To improve adult math education in ABE, the author discusses myths that need to be seriously challenged. The article is developed with discussion of the way that research and policy is challenging the math status quo, the need to view the focus for adults on “numeracy” rather than “school math,” and the need for the adult basic education field to make changes in the teaching of mathematics.

Note: The links to various web-based documents listed at the end of the article are no longer valid links. This article summarizes important findings from these historical resources published in the 90’s. Information on more recent mathematics/numeracy resources can now be found on this LINCS math/numeracy collection and at the Adult Numeracy Network (ANN) site (www.adultnumeracynetwork.org).

What the experts say

Unfortunately the field of adult education math teachers is in constant flux, due no doubt to poor funding for programs and staff, and many of the new math teachers are not trained specifically for teaching math. Although this short six-page article was published in September, 2000, the points made by Mary Jane Schmitt still need to be emphasized for all of those who find themselves teaching math to adults.

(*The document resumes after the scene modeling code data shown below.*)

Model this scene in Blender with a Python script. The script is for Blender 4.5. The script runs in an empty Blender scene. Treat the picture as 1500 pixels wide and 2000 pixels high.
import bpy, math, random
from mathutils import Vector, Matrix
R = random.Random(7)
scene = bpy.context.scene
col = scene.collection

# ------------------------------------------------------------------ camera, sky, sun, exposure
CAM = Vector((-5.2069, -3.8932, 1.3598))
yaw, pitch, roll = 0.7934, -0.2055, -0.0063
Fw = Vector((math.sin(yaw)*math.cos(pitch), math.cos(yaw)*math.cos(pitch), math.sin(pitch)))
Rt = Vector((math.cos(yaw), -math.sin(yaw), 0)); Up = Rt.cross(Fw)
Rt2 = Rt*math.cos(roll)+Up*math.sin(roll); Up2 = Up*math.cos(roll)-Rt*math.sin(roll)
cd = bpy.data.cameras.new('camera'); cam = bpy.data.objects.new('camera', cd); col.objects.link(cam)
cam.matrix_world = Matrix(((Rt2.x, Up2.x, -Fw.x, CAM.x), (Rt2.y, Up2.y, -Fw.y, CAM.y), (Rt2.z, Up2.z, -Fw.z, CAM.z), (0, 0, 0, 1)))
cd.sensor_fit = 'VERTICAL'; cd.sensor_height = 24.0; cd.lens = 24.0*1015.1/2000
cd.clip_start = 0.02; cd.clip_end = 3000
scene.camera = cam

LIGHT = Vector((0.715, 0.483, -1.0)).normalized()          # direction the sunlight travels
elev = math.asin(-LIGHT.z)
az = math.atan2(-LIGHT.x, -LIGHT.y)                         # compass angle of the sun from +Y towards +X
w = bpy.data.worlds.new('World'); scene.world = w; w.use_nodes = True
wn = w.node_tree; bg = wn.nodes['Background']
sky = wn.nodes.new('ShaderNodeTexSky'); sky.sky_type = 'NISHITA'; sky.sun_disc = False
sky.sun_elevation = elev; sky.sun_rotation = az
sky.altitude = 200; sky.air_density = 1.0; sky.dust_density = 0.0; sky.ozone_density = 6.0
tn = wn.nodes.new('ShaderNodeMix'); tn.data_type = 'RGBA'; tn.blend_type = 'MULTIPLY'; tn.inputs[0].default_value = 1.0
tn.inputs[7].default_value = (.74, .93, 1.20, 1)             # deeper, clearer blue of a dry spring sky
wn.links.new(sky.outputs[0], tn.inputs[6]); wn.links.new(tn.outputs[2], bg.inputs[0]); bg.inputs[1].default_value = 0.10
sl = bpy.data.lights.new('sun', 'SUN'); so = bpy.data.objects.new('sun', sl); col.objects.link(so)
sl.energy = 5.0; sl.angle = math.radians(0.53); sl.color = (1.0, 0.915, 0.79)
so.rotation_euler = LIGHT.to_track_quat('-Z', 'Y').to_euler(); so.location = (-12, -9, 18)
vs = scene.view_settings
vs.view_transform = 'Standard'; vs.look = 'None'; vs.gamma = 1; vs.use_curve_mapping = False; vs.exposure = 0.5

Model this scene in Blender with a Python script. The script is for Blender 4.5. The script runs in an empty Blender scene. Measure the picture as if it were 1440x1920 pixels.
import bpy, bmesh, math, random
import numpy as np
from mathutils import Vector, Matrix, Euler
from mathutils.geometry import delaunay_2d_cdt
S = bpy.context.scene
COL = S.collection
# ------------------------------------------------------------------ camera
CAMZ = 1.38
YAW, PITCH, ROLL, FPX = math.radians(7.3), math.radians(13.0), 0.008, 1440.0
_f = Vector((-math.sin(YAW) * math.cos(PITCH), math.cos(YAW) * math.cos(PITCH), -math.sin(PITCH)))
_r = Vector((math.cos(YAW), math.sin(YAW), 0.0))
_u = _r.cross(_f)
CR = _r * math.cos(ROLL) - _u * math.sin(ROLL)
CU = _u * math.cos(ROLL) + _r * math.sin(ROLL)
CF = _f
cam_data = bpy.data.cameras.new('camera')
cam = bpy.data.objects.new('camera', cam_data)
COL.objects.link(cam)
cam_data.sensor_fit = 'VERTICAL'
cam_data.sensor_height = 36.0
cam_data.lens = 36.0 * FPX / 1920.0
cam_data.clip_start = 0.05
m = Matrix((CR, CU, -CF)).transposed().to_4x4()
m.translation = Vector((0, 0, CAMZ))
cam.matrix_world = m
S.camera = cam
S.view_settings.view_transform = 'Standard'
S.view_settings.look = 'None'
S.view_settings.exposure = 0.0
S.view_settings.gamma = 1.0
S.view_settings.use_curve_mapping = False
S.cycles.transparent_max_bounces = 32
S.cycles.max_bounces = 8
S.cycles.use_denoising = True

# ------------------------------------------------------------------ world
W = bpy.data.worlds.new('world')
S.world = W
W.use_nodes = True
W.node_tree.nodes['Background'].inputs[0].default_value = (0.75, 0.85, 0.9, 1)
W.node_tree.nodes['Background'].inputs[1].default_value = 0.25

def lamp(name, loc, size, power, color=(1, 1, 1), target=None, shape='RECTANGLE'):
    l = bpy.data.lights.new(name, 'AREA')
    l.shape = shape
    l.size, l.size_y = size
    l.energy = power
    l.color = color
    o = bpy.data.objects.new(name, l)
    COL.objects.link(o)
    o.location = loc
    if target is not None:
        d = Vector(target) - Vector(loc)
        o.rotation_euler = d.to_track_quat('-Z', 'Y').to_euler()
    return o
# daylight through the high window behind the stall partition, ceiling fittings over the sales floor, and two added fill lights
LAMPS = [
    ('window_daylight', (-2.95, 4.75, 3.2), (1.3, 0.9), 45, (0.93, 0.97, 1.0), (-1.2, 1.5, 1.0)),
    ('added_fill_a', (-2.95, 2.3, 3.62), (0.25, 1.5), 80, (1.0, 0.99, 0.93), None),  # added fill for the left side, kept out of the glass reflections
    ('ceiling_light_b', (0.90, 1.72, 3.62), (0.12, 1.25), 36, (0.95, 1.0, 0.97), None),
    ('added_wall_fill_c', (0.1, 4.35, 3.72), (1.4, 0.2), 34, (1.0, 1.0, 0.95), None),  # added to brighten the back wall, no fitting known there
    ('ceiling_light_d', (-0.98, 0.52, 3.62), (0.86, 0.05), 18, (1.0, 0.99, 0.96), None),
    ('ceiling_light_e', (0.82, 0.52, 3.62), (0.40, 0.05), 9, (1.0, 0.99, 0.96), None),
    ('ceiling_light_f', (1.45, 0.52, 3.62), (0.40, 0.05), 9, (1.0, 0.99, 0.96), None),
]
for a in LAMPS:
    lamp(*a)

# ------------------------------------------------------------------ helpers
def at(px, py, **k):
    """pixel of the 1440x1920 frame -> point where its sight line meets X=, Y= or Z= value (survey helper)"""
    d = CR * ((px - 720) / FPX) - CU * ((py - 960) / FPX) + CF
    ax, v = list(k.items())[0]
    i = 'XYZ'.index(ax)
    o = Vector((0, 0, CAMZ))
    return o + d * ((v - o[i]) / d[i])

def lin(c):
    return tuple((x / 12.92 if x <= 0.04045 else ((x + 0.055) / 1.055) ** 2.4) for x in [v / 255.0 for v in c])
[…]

Since at least 1994, Schmitt has been an international leader in the movement to reform the ways in which mathematics is taught to adults. An experienced teacher, professional development specialist, and researcher, she knows of what she speaks!

Schmitt describes seven policy/research documents published in the 90's that exposed the need for math instruction to be more than a " sequence of rule-based instructions that can be matched to one-step or two-step word problems.” These documents taken together strongly bring home the point that adults need math to be relevant to their roles as workers, household managers, and community members. Rather than workbook math they need math " to aid in the accomplishment of a larger task...math for the lived in world." Her explanation and discussion of why “workbooks are anything but benign”, a will resonate with any instructor.

Used as the primary resource, workbooks are anything but benign: they promote not a second chance but a second-rate education for students wanting to learn math. It is second rate because the mathematical demands of the world inhabited by adults are not sufficiently emphasized.

Schmitt acknowledges that for many adults their immediate goal is to pass the GED test. She reassures that empasizing estimation and problem-solving skills will better prepare students to achieve that goal.

Schmitt says “It is never math for math’s sake, but math to aid in the accomplishment of a larger task”. This is an eloquent argument for reform in the way math is taught to adult learners. The article also is a good beginning point for those instructors who may not know the term “numeracy” and its relationship to the mathematical skills adults need to function in today’s world.